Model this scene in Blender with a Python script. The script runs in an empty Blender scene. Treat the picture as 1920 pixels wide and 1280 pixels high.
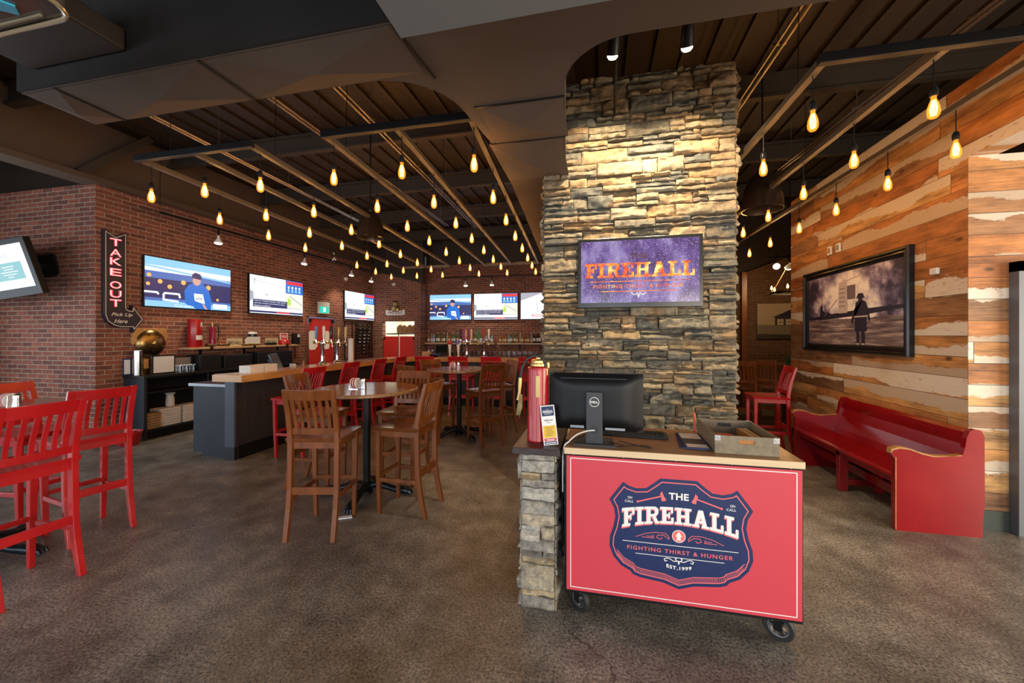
import bpy, math, random
from mathutils import Vector, Matrix, noise as mnoise
R = math.radians
SC = bpy.context.scene
COL = SC.collection
# ------------------------------------------------------------------ camera, world, exposure
cam_d = bpy.data.cameras.new('camera')
cam = bpy.data.objects.new('camera', cam_d); COL.objects.link(cam)
cam.location = (0, 0, 1.6)
YAW = math.atan(162/730)
cam.rotation_euler = (R(90), 0, YAW)
cam_d.sensor_width = 36; cam_d.lens = 730/1920*36
cam_d.shift_y = -12/1920; cam_d.clip_start = 0.05
SC.camera = cam
SC.view_settings.view_transform = 'Standard'; SC.view_settings.look = 'None'
SC.view_settings.gamma = 1; SC.view_settings.exposure = 0.35
SC.view_settings.use_curve_mapping = False
w = bpy.data.worlds.new('world'); SC.world = w; w.use_nodes = True
w.node_tree.nodes['Background'].inputs[0].default_value = (0.75, 0.85, 1, 1)
w.node_tree.nodes['Background'].inputs[1].default_value = 0.06

def light(name, kind, loc, energy, color, parent=None, rot=(0,0,0), **k):
    d = bpy.data.lights.new(name, kind); d.energy = energy; d.color = color
    for a, b in k.items(): setattr(d, a, b)
    o = bpy.data.objects.new(name, d); COL.objects.link(o)
    o.location = loc; o.rotation_euler = rot
    if parent: o.parent = parent
    return o
DAY = (0.80, 0.90, 1.0)
# daylight through the street windows behind the camera and on the entrance side
for wx in (-7.2, -4.9, -2.6, 0.2, 2.6, 4.9):
    light('daylight_front', 'AREA', (wx, -3.85, 1.6), 56 if wx < 1 else 120, DAY if wx < 1 else (1, 0.90, 0.76), rot=(R(90), 0, 0), shape='RECTANGLE', size=1.5, size_y=2.0)
light('daylight_left', 'AREA', (-9.3, 0.2, 1.7), 130, DAY, rot=(0, R(-90), 0), shape='RECTANGLE', size=2.0, size_y=6.0)
light('daylight_entrance', 'AREA', (6.15, 1.2, 1.5), 260, (1, 0.90, 0.72), rot=(0, R(90), R(0)), shape='RECTANGLE', size=2.2, size_y=3.6)
WARM = (1.0, 0.56, 0.2)

# ------------------------------------------------------------------ materials
class NG:
    def __init__(s, name):
        s.m = bpy.data.materials.new(name); s.m.use_nodes = True
        s.nt = s.m.node_tree; s.b = s.nt.nodes['Principled BSDF']; s.out = s.nt.nodes['Material Output']
    def n(s, t, **k):
        x = s.nt.nodes.new(t)
        for a, v in k.items():
            if a.startswith('i_'): s.set(x, a[2:], v)
            else: setattr(x, a, v)
        return x
    def set(s, x, key, v):
        key = int(key) if isinstance(key, str) and key.isdigit() else key.replace('_', ' ') if isinstance(key, str) else key
        inp = x.inputs[key]
        if hasattr(v, 'is_output') or isinstance(v, bpy.types.NodeSocket): s.nt.links.new(v, inp)
        else: inp.default_value = v
    def math(s, op, a, b=None, c=None, clamp=False):
        x = s.n('ShaderNodeMath', operation=op); x.use_clamp = clamp
        s.set(x, '0', a)
        if b is not None: s.set(x, '1', b)
        if c is not None: s.set(x, '2', c)
        return x.outputs[0]
    def coords(s):
        tc = s.n('ShaderNodeTexCoord'); sp = s.n('ShaderNodeSeparateXYZ', i_0=tc.outputs['Object'])
        return tc.outputs['Object'], sp.outputs
    def comb(s, x, y, z=0.0):
        return s.n('ShaderNodeCombineXYZ', i_0=x, i_1=y, i_2=z).outputs[0]
    def noise(s, vec, scale=5.0, detail=3.0, rough=0.5):
        return s.n('ShaderNodeTexNoise', i_Vector=vec, i_Scale=scale, i_Detail=detail, i_Roughness=rough).outputs[0]
    def ramp(s, fac, stops, interp='LINEAR'):
        x = s.n('ShaderNodeValToRGB', i_0=fac); cr = x.color_ramp; cr.interpolation = interp
        while len(cr.elements) < len(stops): cr.elements.new(0.5)
        for e, (p, c) in zip(cr.elements, stops): e.position = p; e.color = (*c, 1)
        return x.outputs[0]
    def mix(s, fac, a, b):
        x = s.n('ShaderNodeMix', data_type='RGBA')
        s.set(x, '0', fac); s.set(x, '6', a if not isinstance(a, tuple) else (*a, 1)); s.set(x, '7', b if not isinstance(b, tuple) else (*b, 1))
        return x.outputs[2]
    def bump(s, h, strength=0.3, dist=0.01):
        s.set(s.b, 'Normal', s.n('ShaderNodeBump', i_Height=h, i_Strength=strength, i_Distance=dist).outputs[0])

def M(name, col, rough=0.5, metal=0.0, var=0.0, scale=(8, 8, 8), bump=0.0, coat=0.0, spec=None):
    g = NG(name); g.b.inputs['Roughness'].default_value = rough; g.b.inputs['Metallic'].default_value = metal
    g.b.inputs['Base Color'].default_value = (*col, 1)
    if coat: g.b.inputs['Coat Weight'].default_value = coat; g.b.inputs['Coat Roughness'].default_value = 0.12
    if spec is not None: g.b.inputs['Specular IOR Level'].default_value = spec
    if var or bump:
        ob, _ = g.coords()
        mp = g.n('ShaderNodeMapping', i_0=ob); mp.inputs['Scale'].default_value = scale
        nz = g.noise(mp.outputs[0], 1.0, 4.0, 0.6)
        if var:
            a = tuple(c*(1-var) for c in col); b = tuple(min(1, c*(1+var)) for c in col)
            g.set(g.b, 'Base Color', g.ramp(nz, [(0.3, a), (0.7, b)]))
            g.set(g.b, 'Roughness', g.math('MULTIPLY_ADD', nz, 0.25, max(0.03, rough-0.12)))
        if bump: g.bump(nz, bump, 0.004)
    return g.m
def E(name, col, s=1.0):
    g = NG(name); g.b.inputs['Base Color'].default_value = (0.01, 0.01, 0.01, 1)
    g.b.inputs['Emission Color'].default_value = (*col, 1); g.b.inputs['Emission Strength'].default_value = s
    g.b.inputs['Roughness'].default_value = 0.3
    return g.m
def glass(name, col=(1, 1, 1), t=0.75, rough=0.05):
    g = NG(name); g.nt.nodes.remove(g.b)
    tr = g.n('ShaderNodeBsdfTransparent'); tr.inputs[0].default_value = (*col, 1)
    gl = g.n('ShaderNodeBsdfGlossy'); gl.inputs['Roughness'].default_value = rough
    fr = g.n('ShaderNodeFresnel', i_IOR=1.5)
    f = g.math('ADD', fr.outputs[0], (1-t)*0.2, clamp=True)
    mx = g.n('ShaderNodeMixShader', i_0=f); g.nt.links.new(tr.outputs[0], mx.inputs[1]); g.nt.links.new(gl.outputs[0], mx.inputs[2])
    g.nt.links.new(mx.outputs[0], g.out.inputs[0])
    return g.m

def brick_mat(name, axis, c1=(0.29, 0.090, 0.055), c2=(0.14, 0.048, 0.036), mortar=(0.36, 0.285, 0.22)):
    g = NG(name); ob, xyz = g.coords()
    v = g.comb(xyz[axis], xyz[2])
    wob = g.n('ShaderNodeVectorMath', operation='ADD'); g.set(wob, '0', v)
    nz = g.n('ShaderNodeTexNoise', i_Vector=v, i_Scale=9.0, i_Detail=2.0)
    sc = g.n('ShaderNodeVectorMath', operation='SCALE'); g.nt.links.new(nz.outputs[1], sc.inputs[0]); sc.inputs[3].default_value = 0.006
    g.set(wob, '1', sc.outputs[0])
    br = g.n('ShaderNodeTexBrick', i_Vector=wob.outputs[0], i_Scale=1.0)
    br.inputs['Brick Width'].default_value = 0.215; br.inputs['Row Height'].default_value = 0.068
    br.inputs['Mortar Size'].default_value = 0.006; br.inputs['Mortar Smooth'].default_value = 0.25
    br.inputs['Bias'].default_value = 0.0
    br.inputs['Color1'].default_value = (*c1, 1); br.inputs['Color2'].default_value = (*c2, 1); br.inputs['Mortar'].default_value = (*mortar, 1)
    n2 = g.noise(v, 14.0, 4.0, 0.65)
    c = g.n('ShaderNodeMix', data_type='RGBA', blend_type='MULTIPLY'); c.inputs[0].default_value = 0.8
    g.set(c, '6', br.outputs[0]); g.set(c, '7', g.ramp(n2, [(0.25, (0.6, 0.6, 0.6)), (0.75, (1.35, 1.3, 1.25))]))
    g.set(g.b, 'Base Color', c.outputs[2]); g.b.inputs['Roughness'].default_value = 0.85
    h = g.math('SUBTRACT', g.math('MULTIPLY', n2, 0.35), br.outputs[1])
    g.bump(h, 0.6, 0.006)
    return g.m

def plank_mat(name, axis, H=0.177, off=0.0, bright=1.0):
    g = NG(name); ob, xyz = g.coords()
    u, z = xyz[axis], g.math('ADD', xyz[2], off)
    zr = g.math('DIVIDE', z, H); row = g.math('FLOOR', zr); f = g.math('FRACT', zr)
    wn = g.n('ShaderNodeTexWhiteNoise', noise_dimensions='1D', i_W=row).outputs[0]
    us = g.math('DIVIDE', g.math('MULTIPLY_ADD', wn, 5.0, u), 2.1); seg = g.math('FLOOR', us)
    idv = g.comb(row, seg); w2 = g.n('ShaderNodeTexWhiteNoise', noise_dimensions='2D', i_Vector=idv)
    sp = g.n('ShaderNodeSeparateColor', i_0=w2.outputs[1]).outputs
    k = bright
    base = g.ramp(w2.outputs[0], [(0.0, (0.46*k, 0.18*k, 0.05*k)), (0.25, (0.32*k, 0.11*k, 0.035*k)), (0.45, (0.56*k, 0.27*k, 0.09*k)), (0.65, (0.20*k, 0.10*k, 0.055*k)), (0.82, (0.62*k, 0.36*k, 0.14*k)), (1.0, (0.40*k, 0.15*k, 0.045*k))])
    idn = g.math('MULTIPLY', w2.outputs[0], 37.0)
    grain = g.noise(g.comb(g.math('MULTIPLY', u, 3.0), g.math('MULTIPLY', z, 95.0), idn), 1.0, 6.0, 0.75)
    blotch = g.noise(g.comb(g.math('MULTIPLY', u, 2.6), g.math('MULTIPLY', z, 9.0), idn), 1.0, 5.0, 0.62)
    gm = g.n('ShaderNodeMix', data_type='RGBA', blend_type='MULTIPLY'); gm.inputs[0].default_value = 1
    g.set(gm, '6', base); g.set(gm, '7', g.ramp(g.math('MULTIPLY_ADD', blotch, 0.55, g.math('MULTIPLY', grain, 0.45)), [(0.36, (0.30, 0.25, 0.22)), (0.5, (0.95, 0.92, 0.9)), (0.66, (1.55, 1.55, 1.5))]))
    # weathered paint keeps to one side of a board with a ragged wandering edge
    e1 = g.noise(g.comb(g.math('MULTIPLY', u, 1.5), g.math('MULTIPLY', z, 1.5), idn), 1.0, 2.0, 0.5)
    e2 = g.noise(g.comb(g.math('MULTIPLY', u, 14.0), g.math('MULTIPLY', z, 30.0), idn), 1.0, 6.0, 0.7)
    flip = g.math('GREATER_THAN', sp[0], 0.5)
    ff = g.math('ABSOLUTE', g.math('SUBTRACT', flip, f))
    cov = g.math('MULTIPLY_ADD', sp[1], 1.25, -0.24)
    pm = g.math('ADD', cov, g.math('MULTIPLY_ADD', e1, 1.5, -0.75))
    pm = g.math('ADD', pm, g.math('MULTIPLY_ADD', e2, 0.5, -0.25))
    pm = g.math('MULTIPLY', g.math('SUBTRACT', pm, ff), 22.0, clamp=True)
    pm = g.math('MULTIPLY', pm, g.math('MULTIPLY', g.math('SUBTRACT', e2, 0.30), 9.0, clamp=True))
    pm = g.math('MULTIPLY', pm, g.math('MULTIPLY_ADD', grain, 0.8, 0.60, clamp=True))
    paint = g.mix(sp[2], (0.46, 0.34, 0.24), (0.74, 0.66, 0.56))
    vo = g.n('ShaderNodeTexVoronoi', i_Vector=g.comb(g.math('MULTIPLY', u, 2.6), g.math('MULTIPLY', z, 5.0), idn), i_Scale=1.0)
    knot = g.math('MULTIPLY', g.math('SUBTRACT', 0.13, vo.outputs[0]), 12.0, clamp=True)
    c = g.mix(g.math('MULTIPLY', knot, 0.85), gm.outputs[2], (0.05, 0.02, 0.01))
    c = g.mix(pm, c, paint)
    fe = g.math('MINIMUM', f, g.math('SUBTRACT', 1.0, f))
    gap = g.math('MULTIPLY', g.math('LESS_THAN', fe, 0.012), 1.0)
    uf = g.math('FRACT', us); ue = g.math('LESS_THAN', g.math('MINIMUM', uf, g.math('SUBTRACT', 1.0, uf)), 0.0012)
    gap = g.math('MAXIMUM', gap, ue)
    c = g.mix(gap, c, (0.05, 0.025, 0.012))
    g.set(g.b, 'Base Color', c); g.b.inputs['Roughness'].default_value = 0.62
    g.bump(g.math('SUBTRACT', g.math('ADD', g.math('MULTIPLY', grain, 0.35), g.math('MULTIPLY', w2.outputs[0], 0.8)), g.math('MULTIPLY', gap, 1.5)), 0.4, 0.004)
    return g.m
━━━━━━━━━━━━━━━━
*Required task:*
Identify every line above that includes the word "scene", and show those lines.

*Final result:*
Model this scene in Blender with a Python script. The script runs in an empty Blender scene. Treat the picture as 1920 pixels wide and 1280 pixels high.
SC = bpy.context.scene